Link Posted: 1/1/2006 4:21:19 PM EST
You can sell hand guns and long guns to any resident of your state who is of legal age and is not further prohibited from possessing firearms. There is no requirement to do a background check or keep a person's name for any length of time. At its simplest, the transaction can be cash-and-carry with a wave goodbye. At a minimum, I ask for proof of age and residence (driver's license). Some buyers want a Bill of Sale, or some sellers require one as proof of the transaction. You can sell your firearm for a profit, but if you engage in a lot of transactions you may be deemed to be "in the business", for which you will need an FFL. Onesy-twosey sales for profit are OK. It is OK to rotate your personal collection and nothing requires you to sell at cost or take a loss.

As for your liability, you have none after the sale -UNLESS- you live in a state that uses nebulous language that requires you to "reasonably know" that your purchaser was inelligible. But who can know that? I know of no such language in Colorado.
Link Posted: 1/1/2006 7:47:29 PM EST
Thank you gentelmen! What happens if the law changes and private sales become illeagal and a gun you sold long before is used in a crime and the cops come knocking wanting to know wbout your gun? What do you do in that situation?
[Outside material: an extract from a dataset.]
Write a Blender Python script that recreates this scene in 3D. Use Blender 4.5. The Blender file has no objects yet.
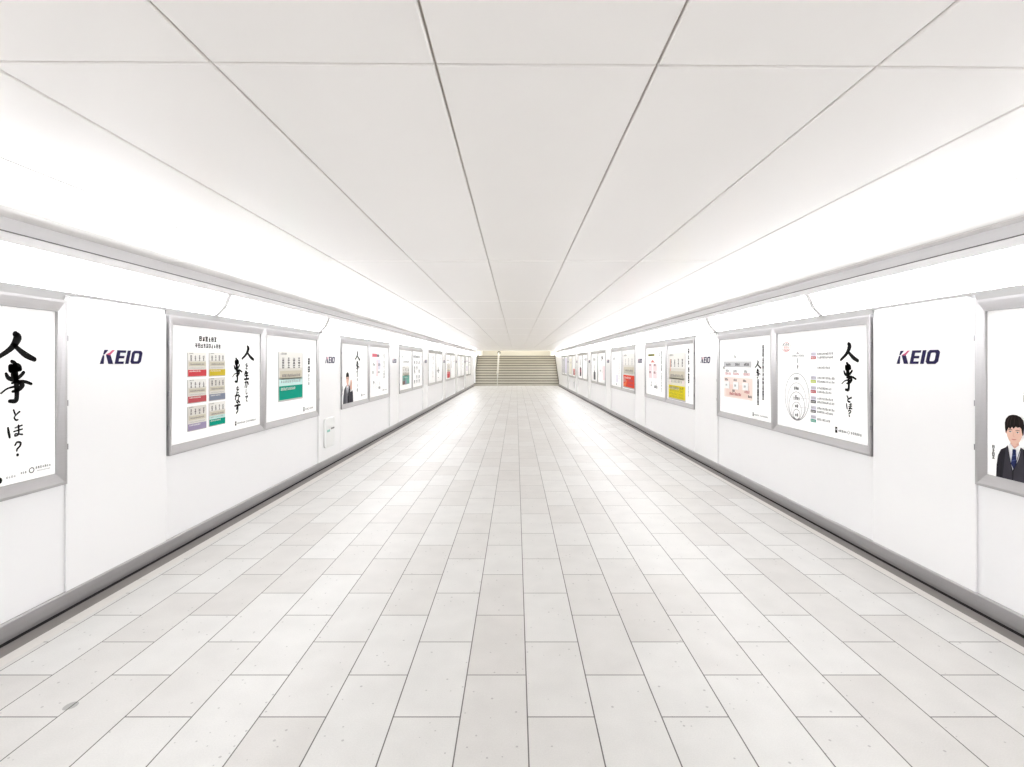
import bpy, bmesh, math, random
from mathutils import Vector, Matrix
PI = math.pi
sc = bpy.context.scene
COL = sc.collection

# ------------------------------------------------------------------ materials
def mat(name, col, rough=0.5, metal=0.0, spec=0.5, emit=0.0, ecol=None):
    m = bpy.data.materials.new(name); m.use_nodes = True
    b = m.node_tree.nodes['Principled BSDF']
    b.inputs['Base Color'].default_value = (*col, 1)
    b.inputs['Roughness'].default_value = rough
    b.inputs['Metallic'].default_value = metal
    b.inputs['Specular IOR Level'].default_value = spec
    if emit:
        b.inputs['Emission Color'].default_value = (*(ecol or col), 1)
        b.inputs['Emission Strength'].default_value = emit
    return m

def srgb(r, g, b):
    def f(c):
        c /= 255.0
        return c / 12.92 if c <= 0.04045 else ((c + 0.055) / 1.055) ** 2.4
    return (f(r), f(g), f(b))

def mottle(m, scale, amount, stretch=(1, 1, 1), bump=0.0):
    """soft wear in the base colour and a trace of relief"""
    nt = m.node_tree; b = nt.nodes['Principled BSDF']
    col = tuple(b.inputs['Base Color'].default_value)
    tc = nt.nodes.new('ShaderNodeTexCoord'); mp = nt.nodes.new('ShaderNodeMapping')
    mp.inputs['Scale'].default_value = stretch
    nz = nt.nodes.new('ShaderNodeTexNoise'); nz.inputs['Scale'].default_value = scale
    nz.inputs['Detail'].default_value = 5
    mx = nt.nodes.new('ShaderNodeMix'); mx.data_type = 'RGBA'
    mx.inputs['A'].default_value = tuple(c * (1 - amount) for c in col[:3]) + (1,)
    mx.inputs['B'].default_value = tuple(min(1, c * (1 + amount)) for c in col[:3]) + (1,)
    nt.links.new(tc.outputs['Object'], mp.inputs['Vector'])
    nt.links.new(mp.outputs['Vector'], nz.inputs['Vector'])
    nt.links.new(nz.outputs['Fac'], mx.inputs['Factor'])
    nt.links.new(mx.outputs['Result'], b.inputs['Base Color'])
    if bump:
        bp = nt.nodes.new('ShaderNodeBump'); bp.inputs['Strength'].default_value = bump
        bp.inputs['Distance'].default_value = 0.002
        nt.links.new(nz.outputs['Fac'], bp.inputs['Height'])
        nt.links.new(bp.outputs['Normal'], b.inputs['Normal'])
    return m

M = {}
M['wall'] = mottle(mat('wall_enamel', (0.93, 0.93, 0.94), 0.30), 1.3, 0.012)
M['panel'] = mottle(mat('panel_enamel', (0.945, 0.945, 0.95), 0.25), 1.1, 0.010)
M['ceiling'] = mottle(mat('ceiling_enamel', (0.92, 0.90, 0.882), 0.24, spec=0.5), 0.8, 0.012)
M['joint'] = mat('joint_seal', srgb(176, 168, 160), 0.7)
M['steel'] = mottle(mat('brushed_steel', (0.47, 0.46, 0.465), 0.30, metal=1.0), 14, 0.06, (1, 1, 14))
M['base_steel'] = mottle(mat('baseboard_steel', (0.40, 0.39, 0.395), 0.42, metal=0.75), 6, 0.10, (1, 0.15, 6))
M['gutter'] = mottle(mat('gutter_grey', srgb(126, 121, 118), 0.6), 9, 0.12)
M['gap'] = mat('dark_gap', (0.02, 0.018, 0.018), 0.8)
M['border'] = mottle(mat('border_stone', srgb(208, 204, 199), 0.45), 30, 0.05)
M['rail_grey'] = mottle(mat('rail_grey', (0.40, 0.395, 0.39), 0.5), 3, 0.03)
M['housing'] = mottle(mat('fitting_enamel', (0.80, 0.79, 0.80), 0.35), 3, 0.02)
M['seal'] = mat('fitting_gap', srgb(120, 117, 117), 0.7)
M['lamp'] = mat('opal_diffuser_lit', (0.9, 0.9, 0.9), 0.4, emit=6.5, ecol=(0.972, 0.980, 1.0))
M['hinge'] = mat('hinge_steel', (0.30, 0.30, 0.31), 0.35, metal=1.0)
M['paper'] = mat('backlit_poster_paper', (0.93, 0.93, 0.925), 0.35, emit=0.10, ecol=(1.0, 1.0, 0.99))
M['white_plastic'] = mat('white_plastic', (0.88, 0.89, 0.88), 0.3)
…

Link Posted: 1/1/2006 9:01:59 PM EST
Ex post facto laws are prohibited, so the new law would apply to activity that occurs after its passage.
Link Posted: 1/2/2006 4:49:31 AM EST
[Last Edit: 1/2/2006 4:50:45 AM EST by jim]
Thank you gentelmen! What happens if the law changes and private sales become illegal

then the price of "privately owned" firearms will go through the roof.
lexington is correct.
i ask them if they are prohibited from owning a firearm. not that you would get a straight answer from someone who can't. if it makes you feel better write a bill of sale (2 copies) one for you and one for the buyer.
most of my horse trading has been done through this and other gun related sights. as many people reside in co, you might be surprised at who knows who.
if you don't feel comfortable with an interested buyer don't sell to them.